Problem requirements: Copy out all lines that hold "part".
==== Records supplied ====
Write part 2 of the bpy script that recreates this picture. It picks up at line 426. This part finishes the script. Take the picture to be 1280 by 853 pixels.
====
==== Records supplied ====
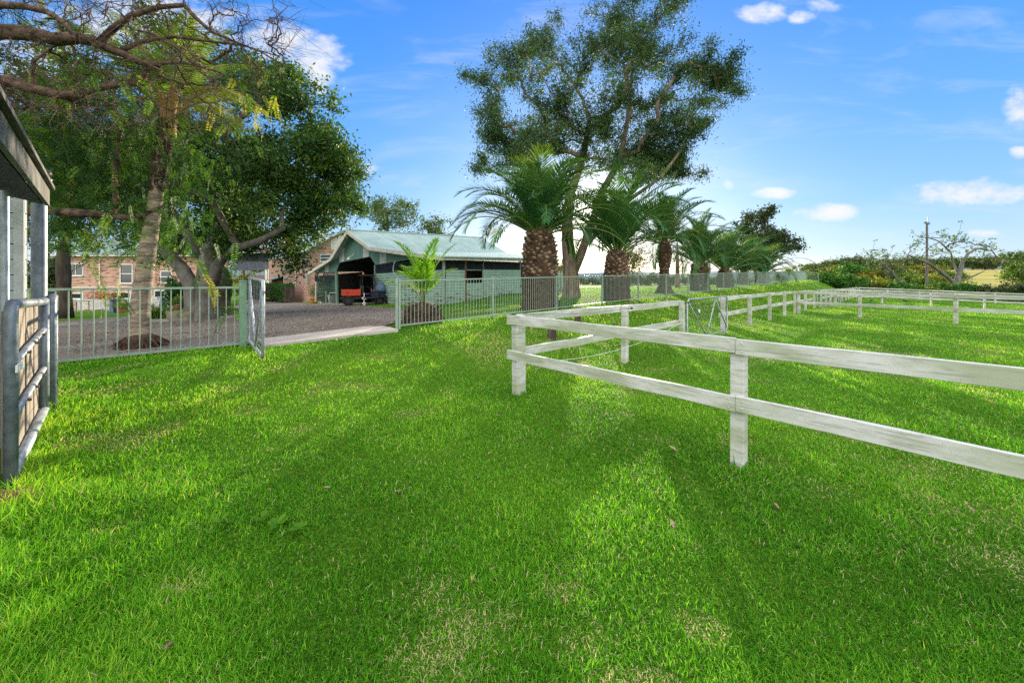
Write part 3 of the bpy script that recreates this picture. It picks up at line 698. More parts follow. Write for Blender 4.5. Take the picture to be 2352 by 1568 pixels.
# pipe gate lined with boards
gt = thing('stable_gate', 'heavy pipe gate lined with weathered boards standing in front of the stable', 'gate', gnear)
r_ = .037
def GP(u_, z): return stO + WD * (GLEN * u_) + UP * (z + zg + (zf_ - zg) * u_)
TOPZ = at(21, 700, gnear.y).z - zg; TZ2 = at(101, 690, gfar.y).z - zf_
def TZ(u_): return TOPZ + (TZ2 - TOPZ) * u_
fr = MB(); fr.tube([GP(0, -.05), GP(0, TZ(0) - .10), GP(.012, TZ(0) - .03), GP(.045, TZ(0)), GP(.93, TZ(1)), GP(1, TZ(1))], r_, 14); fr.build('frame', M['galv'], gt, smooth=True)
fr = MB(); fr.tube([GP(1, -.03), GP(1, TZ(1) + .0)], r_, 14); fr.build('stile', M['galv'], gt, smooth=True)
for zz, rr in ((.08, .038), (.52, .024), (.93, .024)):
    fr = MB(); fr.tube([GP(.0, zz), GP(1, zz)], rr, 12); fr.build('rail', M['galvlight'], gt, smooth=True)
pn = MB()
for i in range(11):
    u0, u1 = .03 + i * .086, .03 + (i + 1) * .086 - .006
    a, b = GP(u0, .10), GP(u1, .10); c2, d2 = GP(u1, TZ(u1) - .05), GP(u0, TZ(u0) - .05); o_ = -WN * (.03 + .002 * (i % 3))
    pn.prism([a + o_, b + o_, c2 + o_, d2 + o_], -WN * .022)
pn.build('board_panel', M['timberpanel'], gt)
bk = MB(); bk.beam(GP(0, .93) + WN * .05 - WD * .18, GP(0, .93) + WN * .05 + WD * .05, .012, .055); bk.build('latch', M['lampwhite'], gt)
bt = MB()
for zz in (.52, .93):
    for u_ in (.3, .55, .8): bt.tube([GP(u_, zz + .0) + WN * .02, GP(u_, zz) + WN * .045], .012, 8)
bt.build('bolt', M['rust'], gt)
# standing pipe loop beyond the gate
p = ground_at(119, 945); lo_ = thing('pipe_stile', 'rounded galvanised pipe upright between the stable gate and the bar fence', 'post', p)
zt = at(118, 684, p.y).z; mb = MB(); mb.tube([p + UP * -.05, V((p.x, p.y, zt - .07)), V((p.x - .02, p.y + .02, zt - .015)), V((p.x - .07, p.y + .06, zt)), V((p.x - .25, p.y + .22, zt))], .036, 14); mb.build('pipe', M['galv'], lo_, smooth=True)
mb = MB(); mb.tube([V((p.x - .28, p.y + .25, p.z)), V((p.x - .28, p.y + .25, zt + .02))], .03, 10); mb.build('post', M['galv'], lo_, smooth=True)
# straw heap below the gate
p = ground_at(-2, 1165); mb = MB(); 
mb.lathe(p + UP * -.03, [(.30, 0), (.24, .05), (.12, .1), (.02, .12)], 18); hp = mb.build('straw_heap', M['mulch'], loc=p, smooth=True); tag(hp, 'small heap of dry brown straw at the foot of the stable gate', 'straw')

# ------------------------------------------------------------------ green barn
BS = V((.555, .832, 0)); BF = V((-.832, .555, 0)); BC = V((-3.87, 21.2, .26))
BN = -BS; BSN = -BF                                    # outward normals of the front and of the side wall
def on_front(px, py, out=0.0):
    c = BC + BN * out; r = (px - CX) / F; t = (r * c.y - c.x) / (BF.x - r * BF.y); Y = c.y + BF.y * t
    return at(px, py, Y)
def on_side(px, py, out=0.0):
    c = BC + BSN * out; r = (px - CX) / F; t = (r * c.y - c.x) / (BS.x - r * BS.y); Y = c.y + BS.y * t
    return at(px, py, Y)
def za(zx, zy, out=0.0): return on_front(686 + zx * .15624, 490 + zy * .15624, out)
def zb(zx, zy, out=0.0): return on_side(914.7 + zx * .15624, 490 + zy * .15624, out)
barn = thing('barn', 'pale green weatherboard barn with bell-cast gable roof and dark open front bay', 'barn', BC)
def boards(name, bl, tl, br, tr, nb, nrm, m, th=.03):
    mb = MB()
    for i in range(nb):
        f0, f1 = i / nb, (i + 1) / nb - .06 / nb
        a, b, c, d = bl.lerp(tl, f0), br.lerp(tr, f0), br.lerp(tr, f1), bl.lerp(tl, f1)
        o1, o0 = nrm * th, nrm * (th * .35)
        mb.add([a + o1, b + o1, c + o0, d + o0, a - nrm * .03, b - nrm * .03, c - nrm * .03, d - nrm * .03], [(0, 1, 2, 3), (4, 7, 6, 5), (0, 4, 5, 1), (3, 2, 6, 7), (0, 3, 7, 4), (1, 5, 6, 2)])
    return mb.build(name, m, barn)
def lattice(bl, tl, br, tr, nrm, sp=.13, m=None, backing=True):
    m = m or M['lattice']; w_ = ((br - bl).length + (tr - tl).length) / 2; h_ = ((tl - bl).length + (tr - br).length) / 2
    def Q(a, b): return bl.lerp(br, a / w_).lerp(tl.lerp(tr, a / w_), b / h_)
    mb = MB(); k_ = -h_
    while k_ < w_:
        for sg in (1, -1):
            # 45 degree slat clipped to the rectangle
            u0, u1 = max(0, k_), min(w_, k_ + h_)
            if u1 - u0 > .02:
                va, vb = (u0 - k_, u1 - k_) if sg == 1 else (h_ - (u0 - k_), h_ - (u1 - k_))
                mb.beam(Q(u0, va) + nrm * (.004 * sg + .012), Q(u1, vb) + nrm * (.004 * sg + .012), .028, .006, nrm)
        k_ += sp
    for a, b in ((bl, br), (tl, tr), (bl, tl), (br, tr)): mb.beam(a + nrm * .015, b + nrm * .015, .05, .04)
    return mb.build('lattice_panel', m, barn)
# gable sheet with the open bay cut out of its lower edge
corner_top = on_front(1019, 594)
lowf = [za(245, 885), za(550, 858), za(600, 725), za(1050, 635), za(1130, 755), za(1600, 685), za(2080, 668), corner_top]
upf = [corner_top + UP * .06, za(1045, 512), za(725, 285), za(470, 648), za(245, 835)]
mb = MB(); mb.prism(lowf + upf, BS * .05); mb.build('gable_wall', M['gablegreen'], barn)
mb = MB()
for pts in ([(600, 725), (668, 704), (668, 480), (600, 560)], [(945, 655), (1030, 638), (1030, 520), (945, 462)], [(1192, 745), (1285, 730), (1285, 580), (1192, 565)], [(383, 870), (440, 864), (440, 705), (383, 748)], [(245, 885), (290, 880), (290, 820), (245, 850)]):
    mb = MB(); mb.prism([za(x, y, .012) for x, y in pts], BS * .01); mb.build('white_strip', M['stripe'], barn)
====
Task output:
Write part 2 of the bpy script that recreates this picture. It picks up at line 426. This part finishes the script. Take the picture to be 1280 by 853 pixels.
Write part 3 of the bpy script that recreates this picture. It picks up at line 698. More parts follow. Write for Blender 4.5. Take the picture to be 2352 by 1568 pixels.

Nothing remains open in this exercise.